Cannes: The Disappearance of Eleanor Rigby Them review

That syntactical nightmare of a headline is an unfortunate side effect of a late choice to edit two films into one. For the record, we’ve reproduced the title exactly as it appeared on screen, with no hyphen or colon to be found.

Writer-director Ned Benson first premiered a pair of work-in-progress cuts at TIFF last year. These were entitled The Disappearance of Eleanor Rigby: Him and The Disappearance of Eleanor Rigby: Her and told the story of a relationship from the separate points of view of its two participants. The Weinstein Company then picked up these films and, under their influence, Benson returned to the editing room to blend them into one.

The resulting film, The Disappearance of Eleanor Rigby Them, premiered in Cannes and will supposedly reach US cinemas later this year, alongside limited releases for The Disappearance of Eleanor Rigby: Him and The Disappearance of Eleanor Rigby: Her. An interesting experiment perhaps, but also one liable to lead to a great deal of confusion.

I’ve not seen the Him and Her versions of this story, but on the basis of what I saw in Them, I am only keen to explore further out of idle curiosity. This was the most middle-of-the-road picture I saw in Cannes, a tepid attempt to enliven a well-worn story through a somewhat unusual structure.

The film opens with the couple at the centre of the story, Eleanor Rigby (Jessica Chastain) and Conor Ludlow (James McAvoy), sharing a meal together before running out on the bill. They scarper to a park where they tumble onto the ground and indulge in some rosy, lovesick dialogue. Now cut immediately to a different time and place, with Eleanor alone, resting her bike against the railings of a bridge, climbing up and then jumping off, presumably in an effort to commit suicide.

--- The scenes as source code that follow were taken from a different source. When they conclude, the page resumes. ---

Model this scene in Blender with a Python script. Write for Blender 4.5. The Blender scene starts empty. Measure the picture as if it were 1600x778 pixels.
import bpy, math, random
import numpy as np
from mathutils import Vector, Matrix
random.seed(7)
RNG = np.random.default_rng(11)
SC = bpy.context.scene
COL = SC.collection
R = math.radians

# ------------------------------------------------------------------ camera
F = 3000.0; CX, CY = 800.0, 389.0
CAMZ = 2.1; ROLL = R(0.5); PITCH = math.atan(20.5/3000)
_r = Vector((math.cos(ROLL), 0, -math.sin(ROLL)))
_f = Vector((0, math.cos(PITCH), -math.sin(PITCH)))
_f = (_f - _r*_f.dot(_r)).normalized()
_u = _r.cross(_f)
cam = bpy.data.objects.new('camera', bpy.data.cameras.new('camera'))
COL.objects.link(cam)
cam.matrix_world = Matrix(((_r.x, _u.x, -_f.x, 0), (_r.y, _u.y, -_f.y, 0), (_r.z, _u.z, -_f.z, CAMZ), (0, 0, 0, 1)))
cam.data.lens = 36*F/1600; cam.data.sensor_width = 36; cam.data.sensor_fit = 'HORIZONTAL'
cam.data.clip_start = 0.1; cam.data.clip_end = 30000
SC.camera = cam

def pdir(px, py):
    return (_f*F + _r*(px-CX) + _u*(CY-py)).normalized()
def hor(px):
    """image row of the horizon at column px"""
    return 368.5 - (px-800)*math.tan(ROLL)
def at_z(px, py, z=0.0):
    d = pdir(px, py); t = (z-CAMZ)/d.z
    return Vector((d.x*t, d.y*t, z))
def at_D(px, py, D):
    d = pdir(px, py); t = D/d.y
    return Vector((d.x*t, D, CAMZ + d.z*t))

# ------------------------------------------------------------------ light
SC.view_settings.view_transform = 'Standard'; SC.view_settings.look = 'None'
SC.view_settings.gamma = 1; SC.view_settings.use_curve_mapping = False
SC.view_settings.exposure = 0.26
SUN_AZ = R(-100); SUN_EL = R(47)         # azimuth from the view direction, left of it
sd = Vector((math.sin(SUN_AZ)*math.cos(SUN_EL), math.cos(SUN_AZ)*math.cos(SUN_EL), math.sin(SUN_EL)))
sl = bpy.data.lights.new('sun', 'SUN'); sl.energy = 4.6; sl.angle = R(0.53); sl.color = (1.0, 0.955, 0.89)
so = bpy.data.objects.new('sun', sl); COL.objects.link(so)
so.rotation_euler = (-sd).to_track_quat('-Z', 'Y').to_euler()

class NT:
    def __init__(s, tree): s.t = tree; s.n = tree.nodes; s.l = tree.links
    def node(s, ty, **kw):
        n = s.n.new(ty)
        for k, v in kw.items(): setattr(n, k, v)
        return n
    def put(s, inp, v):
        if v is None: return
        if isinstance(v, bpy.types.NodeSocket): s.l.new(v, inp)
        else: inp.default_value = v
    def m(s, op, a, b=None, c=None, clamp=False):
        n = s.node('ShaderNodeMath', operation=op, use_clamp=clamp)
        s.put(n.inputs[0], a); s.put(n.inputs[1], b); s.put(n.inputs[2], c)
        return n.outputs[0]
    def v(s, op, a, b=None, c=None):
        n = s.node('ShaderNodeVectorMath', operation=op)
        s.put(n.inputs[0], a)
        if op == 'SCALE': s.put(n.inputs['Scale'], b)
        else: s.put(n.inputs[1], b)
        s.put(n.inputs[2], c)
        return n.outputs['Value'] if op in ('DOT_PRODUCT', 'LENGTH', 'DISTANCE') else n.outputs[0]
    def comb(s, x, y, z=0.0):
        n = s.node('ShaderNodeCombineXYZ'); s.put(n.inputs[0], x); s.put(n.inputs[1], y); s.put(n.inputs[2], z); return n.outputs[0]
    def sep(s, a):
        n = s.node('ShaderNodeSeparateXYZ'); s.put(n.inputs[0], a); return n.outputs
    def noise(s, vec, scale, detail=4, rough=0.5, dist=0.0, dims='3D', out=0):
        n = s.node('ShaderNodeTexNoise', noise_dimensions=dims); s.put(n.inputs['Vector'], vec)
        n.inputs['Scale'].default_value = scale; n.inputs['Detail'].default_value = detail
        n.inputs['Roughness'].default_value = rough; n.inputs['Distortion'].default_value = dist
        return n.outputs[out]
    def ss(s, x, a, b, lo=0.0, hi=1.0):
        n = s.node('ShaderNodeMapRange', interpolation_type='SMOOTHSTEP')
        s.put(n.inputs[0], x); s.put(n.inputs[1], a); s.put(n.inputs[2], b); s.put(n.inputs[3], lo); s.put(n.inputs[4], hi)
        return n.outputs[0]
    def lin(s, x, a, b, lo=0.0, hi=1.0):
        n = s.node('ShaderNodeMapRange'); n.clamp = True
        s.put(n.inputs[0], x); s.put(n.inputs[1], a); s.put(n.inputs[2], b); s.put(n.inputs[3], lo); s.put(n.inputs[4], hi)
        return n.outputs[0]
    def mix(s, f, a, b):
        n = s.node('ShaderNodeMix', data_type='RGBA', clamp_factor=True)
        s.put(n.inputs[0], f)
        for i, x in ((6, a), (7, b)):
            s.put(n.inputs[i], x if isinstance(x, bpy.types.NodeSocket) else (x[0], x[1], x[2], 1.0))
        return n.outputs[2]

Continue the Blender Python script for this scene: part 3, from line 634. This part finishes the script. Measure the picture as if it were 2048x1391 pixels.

All of this is shot in exactly the manner we have come to expect from 21st century American indies, with lots of shallow focus, low light and a token bit of handheld camera wobble. There’s nothing inherently wrong with this aesthetic, but it seems like minimal thought has been given to the specifics here and the look is just leading us to a feeling of general familiarity.

The film then slowly, perhaps tortuously so, fills in the gaps between these opening scenes. Much of this is structured in a similar way to the opening, with temporal and spatial leaps, the narrative moving to focus on one character and then the other. The very rare occasions in which we see them together are clearly supposed to feel significant.

This attempt to mix things up is somewhat diverting at first, as we’re kept busy putting all of the pieces together, but it quickly becomes tiresome. Crucially, there’s little gained from the disrupted structure. It simply seems to be window dressing for something rather uninteresting.

The best qualities of Them are to be found in the performances. Chastain does a great deal with her oversimplified role, bringing an intensity of emotion to dialogue and scenarios that would seem inert on the page. Isabelle Huppert and Ciaran Hinds, as Eleanor’s mother and Conor’s father, are great scene stealers, both of them delivering blackly comic performances with a great sense of timing. Unfortunately, McAvoy, William Hurt, who plays Eleanor’s dad, and Viola Davis as Eleanor’s ‘straight-talking’ professor, all get trapped in mannered awkwardness.

Davis’ professor character grates very early on but doesn’t go away. She’s the kind of transparently manufactured character who is there to add some ‘edge’ or ‘sass,’ to soapbox a different viewpoint and affect important change in a central character. She’s a thinly drawn device who talks in cliches.

While Them has many reasons to superficially seem interesting, from its unusual structure to its rather bizarre release, a collection of very interesting actors to an indie-friendly style, all of this is all just a thin layer of paint applied over a dull and lifeless doodle, the sort of scribble we have already seen countless times before.

The various versions of The Disappearance of Eleanor Rigby will be shuffled into US cinemas this September and October.